Many investors and public advocates worry that weaker rules could lead banks to again take wild risks and put consumers and workers at undue risk. Powell, a former Carlyle Group (NASDAQ:) executive, has plenty of financial-market experience, but some might worry he is ideologically too close to the sector to supervise it closely.
Both Yellen and the recently retired vice chair, Stanley Fischer, have spoken in unusually blunt terms about the dangers of rolling back financial rules.
Powell has been friendly to the idea of letting financial institutions roam more freely, albeit within limits, according to The New York Times. Indeed, Powell’s industry-friendly stance probably didn’t hurt his chances of landing the job.
A political squabble that started last week over the leadership of the Consumer Financial Protection Bureau is just a small taste of all the political blowback that is likely to ensue from Republican efforts to undo postcrisis financial regulations. These include much higher capital requirements for the largest Wall Street institutions, because these are the ones that brought the financial system to the brink of failure in 2008.

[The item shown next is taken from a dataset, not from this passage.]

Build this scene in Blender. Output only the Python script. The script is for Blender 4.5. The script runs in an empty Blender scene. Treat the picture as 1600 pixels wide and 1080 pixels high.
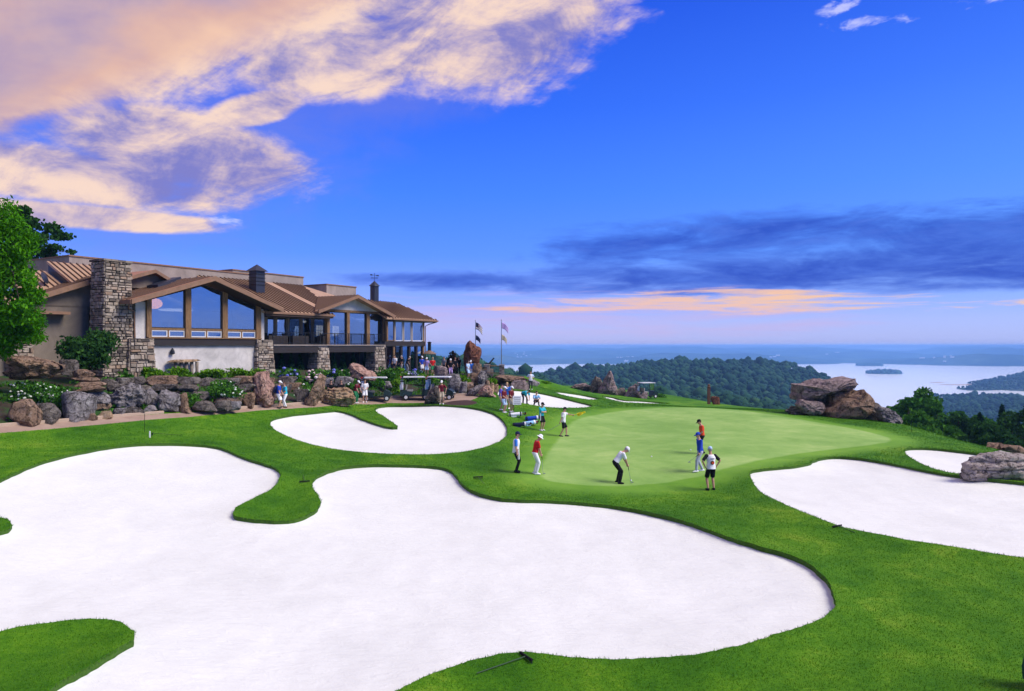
import bpy, bmesh, math, random
import numpy as np
from mathutils import Vector, Matrix, Euler, noise as mnoise
from mathutils.geometry import delaunay_2d_cdt

random.seed(7); np.random.seed(7)
R = math.radians
SC = bpy.context.scene
COL = SC.collection

# ------------------------------------------------------------------ camera
F = 1100.0                      # focal length in photo pixels (1600 wide)
CZ = 6.1                        # eye height above the front of the green
cam = bpy.data.cameras.new('camera'); cam.sensor_width = 36.0; cam.lens = 36.0 * F / 1600
cam.clip_start = 0.3; cam.clip_end = 80000
camo = bpy.data.objects.new('camera', cam); COL.objects.link(camo)
camo.location = (0, 0, CZ); camo.rotation_euler = (R(90), 0, 0)
SC.camera = camo
SC.view_settings.view_transform = 'Standard'; SC.view_settings.look = 'None'
SC.view_settings.exposure = 1.7; SC.view_settings.gamma = 1.0
SC.view_settings.use_curve_mapping = False
SC.render.engine = 'CYCLES'
SC.cycles.use_denoising = True
SC.cycles.max_bounces = 8; SC.cycles.diffuse_bounces = 3; SC.cycles.glossy_bounces = 3
SC.cycles.transparent_max_bounces = 16; SC.cycles.volume_bounces = 1
SC.cycles.sample_clamp_indirect = 6

# ------------------------------------------------------------------ node helpers
class NT:
    def __init__(s, tree): s.t = tree; s.n = tree.nodes; s.l = tree.links
    def new(s, typ, **kw):
        n = s.n.new(typ)
        for k, v in kw.items(): setattr(n, k, v)
        return n
    def put(s, inp, v):
        if hasattr(v, 'is_output') or isinstance(v, bpy.types.NodeSocket): s.l.new(v, inp)
        elif v is not None:
            if isinstance(v, (tuple, list)) and len(v) == 3 and inp.type == 'RGBA': v = (*v, 1)
            inp.default_value = v
    def m(s, op, a, b=None, c=None, clamp=False):
        n = s.new('ShaderNodeMath', operation=op, use_clamp=clamp)
        for i, v in enumerate((a, b, c)):
            if v is not None: s.put(n.inputs[i], v)
        return n.outputs[0]
    def mix(s, f, a, b, mode='MIX'):
        n = s.new('ShaderNodeMix', data_type='RGBA', blend_type=mode, clamp_factor=True)
        s.put(n.inputs[0], f); s.put(n.inputs[6], a); s.put(n.inputs[7], b)
        return n.outputs[2]
    def ramp(s, f, stops, interp='LINEAR'):
        n = s.new('ShaderNodeValToRGB'); cr = n.color_ramp; cr.interpolation = interp
        while len(cr.elements) < len(stops): cr.elements.new(0.5)
        for e, (p, c) in zip(cr.elements, stops):
            e.position = p; e.color = (*c, 1) if isinstance(c, (tuple, list)) else (c, c, c, 1)
        s.put(n.inputs[0], f); return n.outputs[0]
    def noise(s, vec, scale, detail=4, rough=0.55, dist=0.0, lac=2.0):
        n = s.new('ShaderNodeTexNoise'); n.inputs['Scale'].default_value = scale
        n.inputs['Detail'].default_value = detail; n.inputs['Roughness'].default_value = rough
        n.inputs['Distortion'].default_value = dist; n.inputs['Lacunarity'].default_value = lac
        if vec is not None: s.put(n.inputs['Vector'], vec)
        return n.outputs[0]
    def comb(s, x, y, z=0.0):
        n = s.new('ShaderNodeCombineXYZ')
        for i, v in enumerate((x, y, z)): s.put(n.inputs[i], v)
        return n.outputs[0]
    def smooth(s, v, lo, hi):
        n = s.new('ShaderNodeMapRange', interpolation_type='SMOOTHSTEP')
        s.put(n.inputs[0], v); n.inputs[1].default_value = lo; n.inputs[2].default_value = hi
        return n.outputs[0]
def srgb(r, g, b):
    f = lambda c: (c/255/12.92) if c/255 <= 0.04045 else ((c/255+0.055)/1.055)**2.4
    return (f(r), f(g), f(b))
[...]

Another big regulatory issue facing the Fed is how to regulate so-called shadow banks, which range from hedge funds to private equity to the money-market industry — essentially firms without a banking charter that perform banking-like functions.
Before the financial crisis, investment banks were part of the shadow-banking world, and the lack of regulatory scrutiny on their activities was a major culprit of the crisis.
Given the massive and lingering costs of that debacle in the form of lost jobs, wealth, and productivity, Americans should hope Powell places the burden of proof on the need for any rule rollbacks on the industry and, even then, assesses their assertions with a giant grain of salt.